Love is a suffering God, because only the power of love can sustain us in suffering. The omnipotent God of traditional theology does not and will not save us, but an incarnate God of love within humanity powerfully draws us into compassion for and solidarity with the people who experience pain, hunger, violence, and oppression. Love rouses us to action on behalf of those innocents who suffer unjustly. Love calls us to create a more just society that will put an end to the grief, misery, and distress that we encounter daily.

Commenting on the writings by John Caputo (b. 1940) in The Weakness of God (2006),  professor and blogger Richard Beck (b. 1967) concludes:

You add all that up and what you have is a radically different view of God’s power. God does not exercise top-down power and control from on high. God doesn’t “lord over” the world. The power of God works in the opposite direction, from the bottom-up. God’s power is the power of the cross, the power of weakness and powerlessness, the power of loving servanthood and self-giving. This is why we must become like little children—become weak, lowly and despised as those described in 1 Corinthians—if we are to enter the Kingdom of God, a Kingdom not characterized by top-down power but by being the one in the “last place.” And when we step into this loving and powerless way of living we become born of God, we come to know God, and God comes to live in us. (Richard Beck, “The Weakness of God,” Experimental Theology blog)

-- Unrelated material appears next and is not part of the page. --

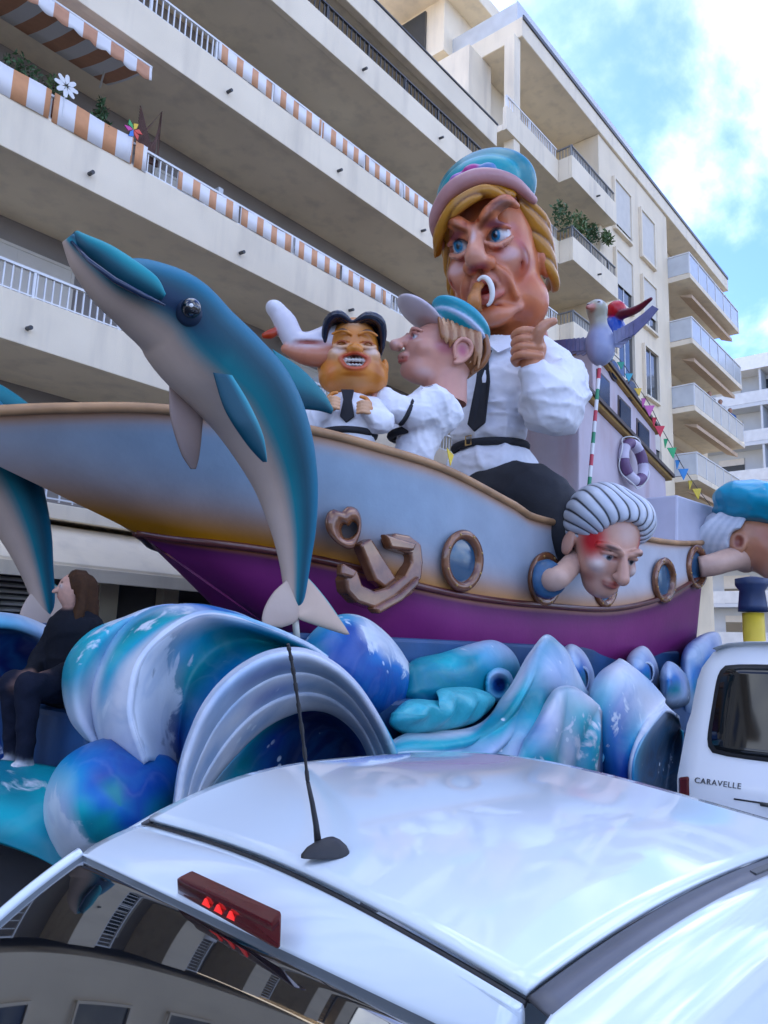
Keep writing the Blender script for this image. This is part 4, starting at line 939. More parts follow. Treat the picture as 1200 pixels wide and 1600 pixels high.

Our concluding thought comes from writer and theologian Henri Nouwen (1932–1996):

Surrounded by so much power, it is very difficult to avoid surrendering to the temptation to seek power like everyone else. But the mystery of our ministry is that we are called to serve not with our power but with our powerlessness. It is through powerlessness that we can enter into solidarity with our fellow human beings, form a community with the weak, and thus reveal the healing, guiding, and sustaining mercy of God . . . As followers of Christ, we are sent into the world naked, vulnerable, and weak, and thus we can reach our fellow human beings in their pain and agony and reveal to them the power of God’s love and empower them with the power of God’s Spirit. (Nouwen, The Selfless Way of Christ, 62–64)

5 Comments

  1. Jan Booth

    I am a Quaker and so in tune with much of what you say. Obviously, I believe in peace, but I don’t know how we could have dealt with Hitler without going to war. Do you believe there are times when evil has to be resisted please?

    • admin

      In a piece on this website called “non-violent resistance” under the “journey” section, I have written about “conscientious participation” in violence.

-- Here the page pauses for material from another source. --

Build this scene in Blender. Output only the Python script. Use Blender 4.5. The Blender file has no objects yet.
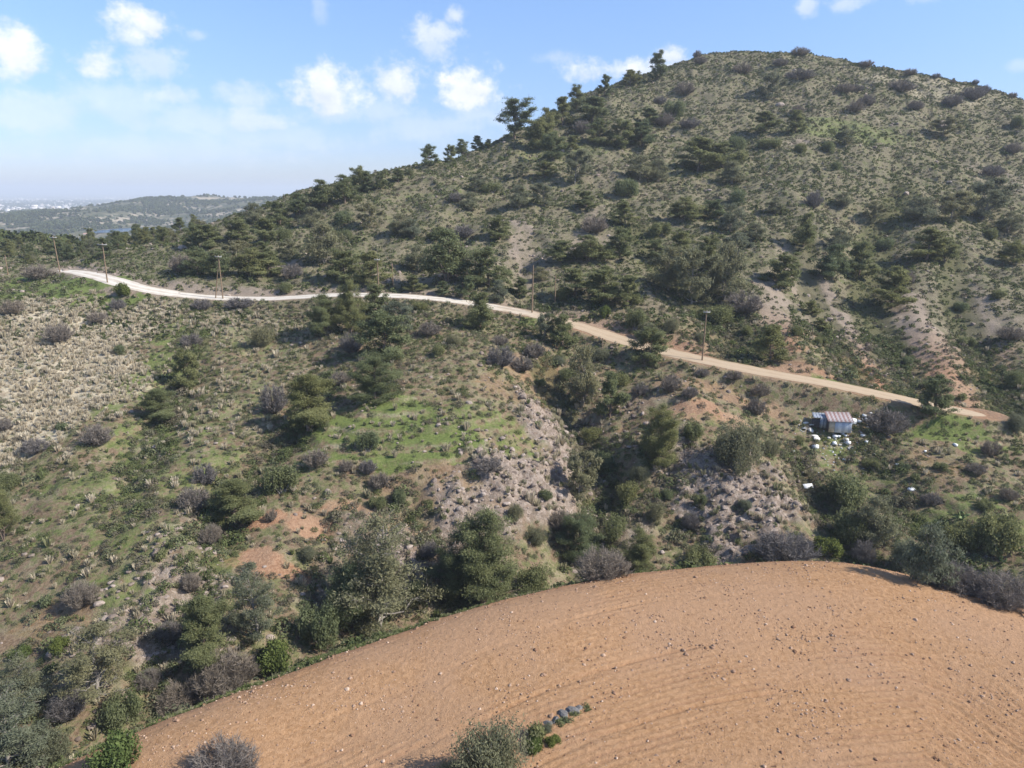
import bpy, math, random
import numpy as np
from mathutils import Vector

# ------------------------------------------------------------------ camera, sky, sun, exposure
scene = bpy.context.scene
COL = scene.collection
CZ = 60.0                                   # height of the drone above the zero level
FPX = 711.0; PITCH = math.radians(15.26)
cp, sp = math.cos(PITCH), math.sin(PITCH)
cam_d = bpy.data.cameras.new('camera'); cam = bpy.data.objects.new('camera', cam_d); COL.objects.link(cam)
cam.location = (0, 0, CZ); cam.rotation_euler = (math.pi/2-PITCH, 0, 0)
cam_d.sensor_width = 36.0; cam_d.lens = FPX/1024*36.0
cam_d.clip_start = 0.5; cam_d.clip_end = 120000
scene.camera = cam
scene.view_settings.view_transform = 'Standard'
scene.view_settings.look = 'None'
scene.view_settings.exposure = EXPO = 0.68
scene.view_settings.gamma = 1.0

def pix_dir(u, v):
    a = (u-512)/FPX; b = (384-v)/FPX
    return (a, cp+b*sp, -sp+b*cp)

SUN_EL = math.radians(40); SUN_AZ = math.radians(104)      # clockwise from +Y
SUNV = Vector((math.cos(SUN_EL)*math.sin(SUN_AZ), math.cos(SUN_EL)*math.cos(SUN_AZ), math.sin(SUN_EL)))
sd = bpy.data.lights.new('sun', 'SUN'); sun = bpy.data.objects.new('sun', sd); COL.objects.link(sun)
sd.energy = 4.4; sd.angle = math.radians(0.53); sd.color = (1.0, 0.955, 0.88)
sun.rotation_euler = SUNV.to_track_quat('Z', 'Y').to_euler(); sun.location = (200, -50, 300)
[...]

      Instead of permitting “conscientious objection” to war and other forms of violence, the church ought to embrace the idea of “conscientious participation” for its members. If God is truly love incarnated in humanity, then all churches should declare themselves “peace churches.” They should begin with the assumption that warfare is always a sinful activity and an act of immense evil. It creates untold misery, suffering, grief, and sorrow. Participating in military service as an armed combatant requires the Christian to be ready to take human life. Therefore the basic stance of the church should be that participation in warfare is always fundamentally opposed to the way of Jesus and that non-participation should be the ethical norm.

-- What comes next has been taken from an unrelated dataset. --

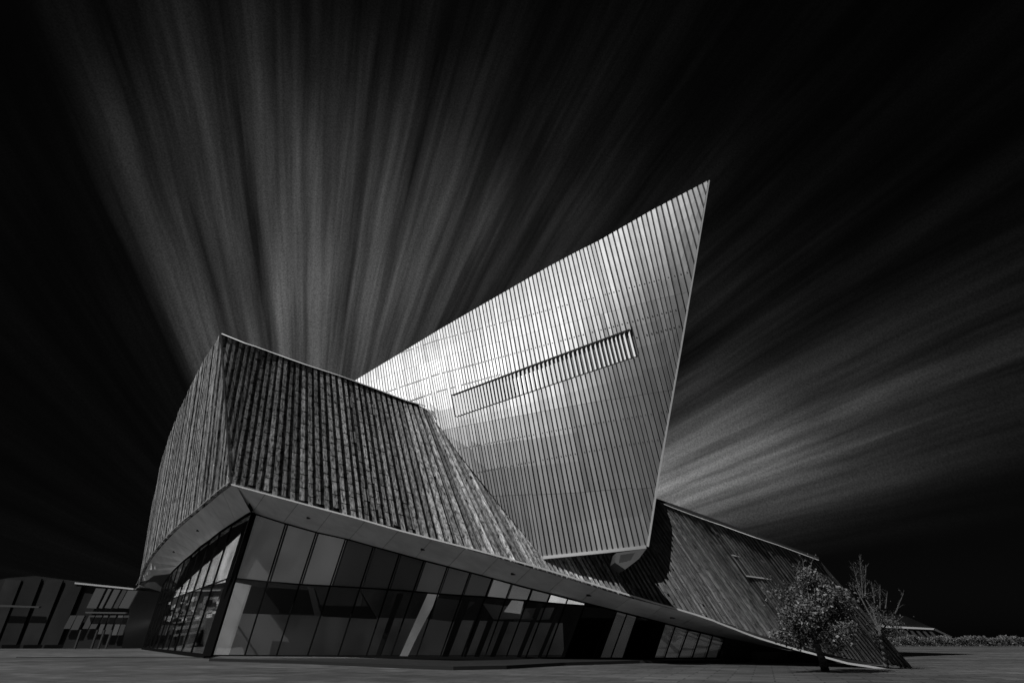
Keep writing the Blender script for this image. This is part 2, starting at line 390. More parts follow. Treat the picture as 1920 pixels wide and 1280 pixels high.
GLOW = {0: .07, 1: .082, 2: .095, 3: .012, 4: .007, 5: .006, 6: .045, 7: .035, 8: .03, 9: .17, 10: .14, 11: .12, 12: .95, 13: .95}  # strength of the glow added behind each pane
glowm = {}
GLOW.update({15: .034, 16: .04, 18: .03, 19: .036, 20: .03, 21: .026, 22: .02})
for i, (m0, m1) in enumerate(zip(mul3, mul3[1:])):
    A0, B0, t0 = m0; A1, B1, t1 = m1; n_ = wall_n(A0, A1, B0)
    if i in doors:
        y_ = doors[i]
        def tdoor(a, b): return (y_-a[1])/(b[1]-a[1])
        d0 = tdoor(*MUL[i]); d1 = tdoor(*MUL[i+1])
        p = MB(); p.slab([A0, A1, lerp(A1, B1, d1), lerp(A0, B0, d0)], n_, -.01, .01, back=True); p.build('pane', m_glass, glass_f)
        tr = MB(); tr.bar(lerp(A0, B0, d0), lerp(A1, B1, d1), .06); tr.build('door_head', m_frame, glass_f)
        # dark revolving entrance recess
        rc = MB(); a, b = lerp(A0, B0, d0), lerp(A1, B1, d1); dv = Vector((0, 2.2, 0))
        rc.face([a, a+dv, B0+dv, B0]); rc.face([b+dv, b, B1, B1+dv]); rc.face([a, b, b+dv, a+dv])
        rc.build('entrance_lining', m_plinth, glass_f)
        mid = lerp(a, b, .5)+dv*.9; mb_ = lerp(B0, B1, .5)+dv*.9
        dl = MB(); dl.bar(mid, mb_, .05); dl.bar(lerp(mid, mb_, .55)+Vector((.12, -.1, 0)), lerp(mid, mb_, .75)+Vector((.12, -.1, 0)), .025)
        dl.slab([lerp(a, b, .02)+dv*.9, lerp(a, b, .98)+dv*.9, lerp(B0, B1, .98)+dv*.9, lerp(B0, B1, .02)+dv*.9], n_, -.02, 0)
        dl.build('entrance_door', m_frame, glass_f)
        continue
    g_ = .035
    def pane(qa, qb, qc, qd):
        p = MB(); tl = random.uniform(-.012, .012)
        p.slab([qa+n_*tl, qb, qc-n_*tl, qd], n_, -.012, .012, back=True); p.build('pane', m_glass, glass_f)
    if t0 < .97 and t1 < .97 and t0 > .02 and t1 > .02:
        pane(A0, A1, lerp(A1, B1, t1), lerp(A0, B0, t0)); pane(lerp(A0, B0, t0), lerp(A1, B1, t1), B1, B0)
    else: pane(A0, A1, B1, B0)
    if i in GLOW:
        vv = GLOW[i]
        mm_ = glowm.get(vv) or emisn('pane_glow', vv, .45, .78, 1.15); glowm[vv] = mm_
        bl = MB(); iv = -n_*.25
        if i >= 15: t0 = t1 = 1
        q4 = [lerp(A0, A1, .03)+iv, lerp(A0, A1, .97)+iv, lerp(lerp(A0, B0, t0), lerp(A1, B1, t1), .97)+iv, lerp(lerp(A0, B0, t0), lerp(A1, B1, t1), .03)+iv]
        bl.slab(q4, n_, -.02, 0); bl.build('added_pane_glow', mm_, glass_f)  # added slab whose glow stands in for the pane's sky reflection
for i, (A, B, t_) in enumerate(mul3):
    mb = MB()
    if i == 0:
        u = Vector((.32, -.12, 0)); mb.slab([A+u*1.0, A-u*1.0, B-u*1.0, B+u*1.0], (-.05, -.28, 0), -.3, .4, back=True)
        mb.build('corner_post', m_frame, glass_f)
    else:
        mb.bar(A, B, .05 if i < 15 else .04); mb.build('mullion', m_frame, glass_f)
tr = [lerp(A, B, t_) for A, B, t_ in mul3[:15]]+[at(1127.5, 1137, gy(1127))]
for a, b in zip(tr, tr[1:]):
    mb = MB(); mb.bar(a, b, .055); mb.build('transom', m_frame, glass_f)
# left glass wall
post = mul3[0][1].copy()
GD = LD.copy(); GN = Vector((-GD.y, GD.x, 0)); GN = -GN if GN.y > 0 else GN
LM = [((470, 961), (385, 1234)), ((435.6, 983), (356, 1231.6)), ((413.8, 997), (338.8, 1227)), ((393.4, 1013), (325, 1225)), ((376, 1025), (313.8, 1222)), ((360.6, 1039), (302.8, 1220.6)),
      ((346.6, 1050), (293.4, 1219)), ((335, 1060.6), (285.6, 1217.5)), ((324.7, 1070.6), (279, 1217)), ((317, 1080), (274, 1216.5)), ((310.6, 1088), (270, 1216)), ((306, 1095.6), (267, 1215.5))]
lm3 = []
for a, b in LM:
    A = onplane(a[0], a[1], post, GN); B = onplane(b[0], b[1], post, GN); B.z = .1; lm3.append((A, B))
hd = MB()
for m0, m1 in zip(lm3, lm3[1:]): hd.bar(m0[0], m1[0], .1)
glass_l = hd.build('side_glass_wall', m_frame, bld)
ztr = mul3[0][0].lerp(mul3[0][1], mul3[0][2]).z
for i, (m0, m1) in enumerate(zip(lm3, lm3[1:])):
    A0, B0 = m0; A1, B1 = m1
    def zt(A, B): return (A.z-ztr)/(A.z-B.z)
    c0, c1 = lerp(A0, B0, zt(A0, B0)), lerp(A1, B1, zt(A1, B1))
    for q4 in ([A0, A1, c1, c0], [c0, c1, B1, B0]):
        tl = random.uniform(-.03, .03); p = MB(); p.slab([q4[0]+GN*tl, q4[1], q4[2]-GN*tl, q4[3]], GN, -.012, .012, back=True); p.build('pane', m_glass, glass_l)
    mb = MB(); mb.bar(c0, c1, .05); mb.build('transom', m_frame, glass_l)
    mb = MB(); mb.bar(A1, B1, .065); mb.build('mullion', m_frame, glass_l)
# kick rail below the side glass
mb = MB(); mb.bar(lm3[0][1]+Vector((0, 0, .0)), lm3[-1][1], .14); mb.build('sill', m_frame, glass_l)
mb = MB()
for m0, m1 in zip(mul3, mul3[1:]): mb.bar(m0[1], m1[1], .09)
mb.build('sill', m_frame, glass_f)

# ------------------------------------------------------------------ soffit panels
def path_tab(P): return [(proj(p)[0], p) for p in P]
outerF = sorted(path_tab([fB(s) for s in range(6, 126)]), key=lambda a: a[0])
innerF = sorted(path_tab([m_[0] for m_ in mul3]+[at(1403, 1203, 28.8), at(1480, 1219, 28.2), at(1560, 1231, 27.6), at(1712, 1252, 22.7)]), key=lambda a: a[0])
def pt(tab, x):
    return interp(tab, x)[0]
sof = MB()
sof.face([pt(outerF, 440), pt(outerF, 500), pt(innerF, 473)])
xs = [500+62*k for k in range(0, 20)]
soffit_root = MB()
def qn(q4):
    n_ = (q4[2]-q4[0]).cross(q4[3]-q4[1]).normalized(); return n_ if n_.dot(q4[0]-CAM) > 0 else -n_
def sback(q4):
    n_ = qn(q4); soffit_root.face([p+n_*.22 for p in q4])
for x0, x1 in zip([440]+xs[:-1], xs): 
    sback([pt(outerF, x0), pt(outerF, x1), pt(innerF, max(473, x1-31)), pt(innerF, max(473, x0-31))])
outerL = [lB(s) for s in range(0, 51, 5)]+[onplane(243, 1117, corner_bot, LN)]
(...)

      But if an individual Christian believes that by participating in this sinful activity a greater good may be gained—the protection of innocent people, the protection of national sovereignty, or the control of aggressive states—then the church should respect that conscientious decision and support the Christian’s right to make that ethical stance—one of “conscientious participation” in war. The individual must assess the situation and the alternatives and must determine what is the just, right, and compassionate thing to do. And the church should continue to welcome those individuals who choose to participate in war into full fellowship as brothers and sisters. God’s forgiveness and grace are always freely offered to the individual regardless of his or her actions, and each of us should accept and forgive this stance as well.

      Still, the church should teach that any act that results in a loss of human life is against the will of a God who loves and accepts the good and bad alike. Most importantly, we must recognize that by participating in violence we are no longer following the way of Jesus who modeled nonviolent resistance to evil. That is the choice we must make. Dietrich Bonhoeffer is a model for this conscientious decision. He conscientiously chose to stop following Jesus and to act to prevent greater destruction and slaughter in Germany when he joined the conspiracy against Hitler. But he never assumed that this decision was consistent with the costly discipleship that Jesus calls us to live out in the world of unjust domination and violence.

      • Jan Booth

        Thank you for this. It is a very difficult subject. Jesus said love one another as I have loved you. Are we really going against this teaching if we try to rescue people from the tyrant? Dietrich Bonhoeffer, as I understand it, was involved in the plot to kill Hitler so he must have felt that this was justified. The Bible says that Jesus was violent when throwing out the moneychangers, although this didn’t result in death. So violence was seen to be justified in this case.

  2. Jim

    “If God is love, then the converse is also true: love is God.”

    That is false. Consider the sentence “Johnny likes butter”. By the logic of the quotation, that would have to be convertible in meaning with “Butter likes Johnny”. Which is absurd. It would have to follow that because “Johnny puts on football boots”, therefore, that “Butter puts on football boots”. Another absurd conclusion.

    “The Kingdom of Heaven is like a net….”, after all, is not convertible in meaning with “A net is like the Kingdom of Heaven….”. That X resembles Y, need not mean that Y resembles X.

    • Kurt Struckmeyer

      Your first example is of course false. Your second example is however true. A net is like the kingdom of God. It is a comparison and can be stated either way. God is love and love is God. Either way, it is not a comparison but a reality.